Sammy Sosa, who emerged as one of the top sluggers in baseball while playing for the Chicago Cubs in the late-1990s during the great homerun race between himself, St. Louis Cardinals first baseman Mark McGwire and San Francisco Giants outfielder Barry Bonds, has been relatively absent from the main stream media, but he re-surfaced Tuesday with a lighter complexion than ever as he continues to experiment with skin-conditioning.
Sosa has been experimenting with skin-conditioning since 2009 and pictures of his new pigment surfaced a few years ago, but the latest photo taken of the unrecognizable slugger reveals his skin to be much lighter than it was in his playing days with Chicago.
Sosa has been somewhat the forgotten one of the trio of controversial sluggers who are the figure-heads of the Steroid Era in baseball during the late-90s.

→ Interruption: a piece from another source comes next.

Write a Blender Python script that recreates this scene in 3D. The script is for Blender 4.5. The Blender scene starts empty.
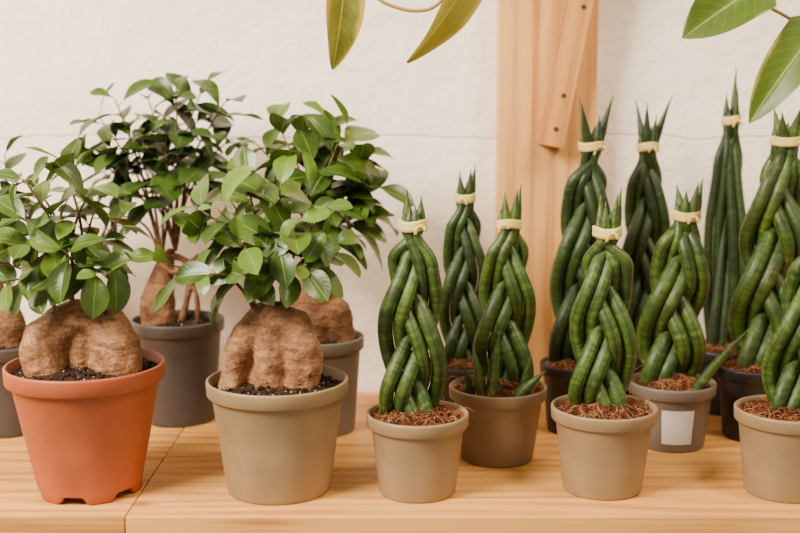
import bpy, math, random
from mathutils import Vector, Matrix, noise
R = random.Random(7)
scene = bpy.context.scene
COL = scene.collection

def lin(c):
    out=[]
    for v in c:
        v=v/255.0
        out.append(v/12.92 if v<=0.04045 else ((v+0.055)/1.055)**2.4)
    return (out[0],out[1],out[2],1.0)

# ------------------------------------------------------------------ materials
class NT:
    def __init__(s,name):
        s.m=bpy.data.materials.new(name); s.m.use_nodes=True
        s.t=s.m.node_tree; s.t.nodes.clear()
        s.out=s.n('ShaderNodeOutputMaterial'); s.b=s.n('ShaderNodeBsdfPrincipled')
        s.l(s.b.outputs[0],s.out.inputs[0])
    def n(s,typ,**kw):
        n=s.t.nodes.new(typ)
        for k,v in kw.items(): setattr(n,k,v)
        return n
    def l(s,a,b): s.t.links.new(a,b)
    def _in(s,sock,v):
        if v is None: return
        if hasattr(v,'is_linked') or hasattr(v,'links'): s.l(v,sock)
        else: sock.default_value=v
    def math(s,op,a,b=None,c=None,clamp=False):
        n=s.n('ShaderNodeMath',operation=op,use_clamp=clamp)
        s._in(n.inputs[0],a); s._in(n.inputs[1],b); s._in(n.inputs[2],c)
        return n.outputs[0]
    def mix(s,f,a,b,typ='MIX'):
        n=s.n('ShaderNodeMix',data_type='RGBA',blend_type=typ)
        s._in(n.inputs[0],f); s._in(n.inputs[6],a); s._in(n.inputs[7],b)
        return n.outputs[2]
    def noise(s,vec,scale,detail=3,rough=.5,dist=0):
        n=s.n('ShaderNodeTexNoise'); n.inputs['Scale'].default_value=scale
        n.inputs['Detail'].default_value=detail; n.inputs['Roughness'].default_value=rough
        n.inputs['Distortion'].default_value=dist
        if vec is not None: s.l(vec,n.inputs['Vector'])
        return n.outputs[0]
    def ramp(s,f,stops):
        n=s.n('ShaderNodeValToRGB'); s._in(n.inputs[0],f)
        e=n.color_ramp.elements
        while len(e)<len(stops): e.new(.5)
        for i,(p,c) in enumerate(stops): e[i].position=p; e[i].color=c
        return n.outputs[0]
    def mapr(s,f,a,b,c,d):
        n=s.n('ShaderNodeMapRange'); s._in(n.inputs[0],f)
        for i,v in enumerate((a,b,c,d)): n.inputs[i+1].default_value=v
        return n.outputs[0]
    def coords(s,kind='Object'):
        return s.n('ShaderNodeTexCoord').outputs[kind]
    def mapping(s,vec,scale,loc=(0,0,0)):
        n=s.n('ShaderNodeMapping'); s.l(vec,n.inputs[0]); n.inputs['Scale'].default_value=scale
        n.inputs['Location'].default_value=loc
        return n.outputs[0]
    def sep(s,vec):
        n=s.n('ShaderNodeSeparateXYZ'); s.l(vec,n.inputs[0]); return n.outputs
    def comb(s,x,y,z):
        n=s.n('ShaderNodeCombineXYZ'); s._in(n.inputs[0],x); s._in(n.inputs[1],y); s._in(n.inputs[2],z); return n.outputs[0]
    def bump(s,h,strength=.3,dist=.001):
        n=s.n('ShaderNodeBump'); n.inputs['Strength'].default_value=strength
        n.inputs['Distance'].default_value=dist; s.l(h,n.inputs['Height'])
        s.l(n.outputs[0],s.b.inputs['Normal'])
    def col(s,c): s._in(s.b.inputs['Base Color'],c)
    def rough(s,r): s._in(s.b.inputs['Roughness'],r)
    def spec(s,r): s.b.inputs['Specular IOR Level'].default_value=r

def m_plastic(name,c,rough=.45,dust=.12):
    k=NT(name); co=k.coords()
    n=k.noise(k.mapping(co,(1,1,1)),25,4)
    n2=k.noise(co,350,2)
    a=lin(c); b=lin([min(255,v*1.06+4) for v in c])
    k.col(k.mix(k.mapr(n,.4,.75,0,1),a,b)); k.rough(k.mapr(n,.3,.7,rough-.04,rough+.08))
    k.bump(n2,.10,.0004); return k.m

def m_soil(name,cols):
    k=NT(name); co=k.coords()
    n=k.noise(co,160,6,.7)
    k.col(k.ramp(n,[(.3,lin(cols[0])),(.5,lin(cols[1])),(.72,lin(cols[2]))])); k.rough(.95); k.spec(.15)
    k.bump(n,.9,.003); return k.m

def m_plain(name,c,rough=.8,c2=None,scale=200):
    k=NT(name)
    if c2: k.col(k.mix(k.mapr(k.noise(k.coords(),scale,3),.35,.65,0,1),lin(c),lin(c2)))
    else: k.col(lin(c))
    k.rough(rough); k.spec(.3); return k.m

def m_fibre():
    k=NT('coir_fibre'); at=k.n('ShaderNodeAttribute',attribute_name='tint')
    k.col(k.ramp(at.outputs['Fac'],[(0,lin((54,26,13))),(.55,lin((110,60,34))),(1,lin((176,124,84)))])); k.rough(.85); k.spec(.2); return k.m

def m_stalk(name,dark,mid,light):
    k=NT(name); uv=k.n('ShaderNodeUVMap').outputs[0]; s=k.sep(uv)
    u,v=s[0],s[1]
    at=k.n('ShaderNodeAttribute',attribute_name='tint'); tint=at.outputs['Fac']
    t9=k.math('MULTIPLY',tint,37.0)
    cu=k.math('COSINE',k.math('MULTIPLY',u,2*math.pi)); su=k.math('SINE',k.math('MULTIPLY',u,2*math.pi))
    wob=k.noise(k.comb(cu,su,k.math('MULTIPLY',v,20)),1.0,2)
    nb=k.noise(k.comb(k.math('MULTIPLY',cu,.8),t9,k.math('ADD',k.math('MULTIPLY',v,200),k.math('MULTIPLY',wob,3.0))),1.0,3,.65)
    nl=k.noise(k.comb(k.math('MULTIPLY',cu,.8),k.math('MULTIPLY',su,.8),k.math('ADD',k.math('MULTIPLY',v,9),t9)),1.0,2)
    c=k.mix(k.mapr(nl,.35,.7,0,1),lin(mid),lin(light))
    c=k.mix(k.mapr(nb,.44,.62,0,.58),c,lin(dark))
    c=k.mix(k.mapr(nb,.30,.42,.28,0),c,lin([min(255,x*1.35+18) for x in light]))
    g=k.math('SINE',k.math('MULTIPLY',u,2*math.pi*6))
    gl=k.mapr(g,.75,1.0,0,.6)
    c=k.mix(gl,c,lin(dark))
    hs=k.n('ShaderNodeHueSaturation'); k.l(c,hs.inputs['Color']); k.l(k.mapr(tint,0,1,.75,1.15),hs.inputs['Value'])
    k.col(hs.outputs[0]); k.rough(.45); k.spec(.45)
    k.bump(k.math('SUBTRACT',k.math('MULTIPLY',nb,.25),gl),.4,.0009)
    return k.m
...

McGwire, who set a single-season record by blasting 70 homers in the 1998 season and has admitted to taking steroids in the past, has been the hitting coach of the St. Louis Cardinals for the past few years, and Bonds, who shattered McGwire's record with 73 homers in 2001, is arguably the most infamous of the three as he has been vilified from the public eye for his connection to the BALCO controversy involving steroids and perjury charges while Sosa has remained mainly unspoken of.
Since his disappearance from the public eye, MESN reports that Sosa has mostly appeared in the public eye during Latin festivals, but has not been involved with any MLB public events since his retirement in 2007 due to the controversy surrounding him.
Sosa, a native of the Dominican Republic, played in 2,354 games, and slugged 609 long balls while raking in 1,667 RBIs and had a career average of .273, but if most fans walked up to him on the street these days, the man who was a crucial part of the baseball boom of the late-90's wouldn't even be recognizable.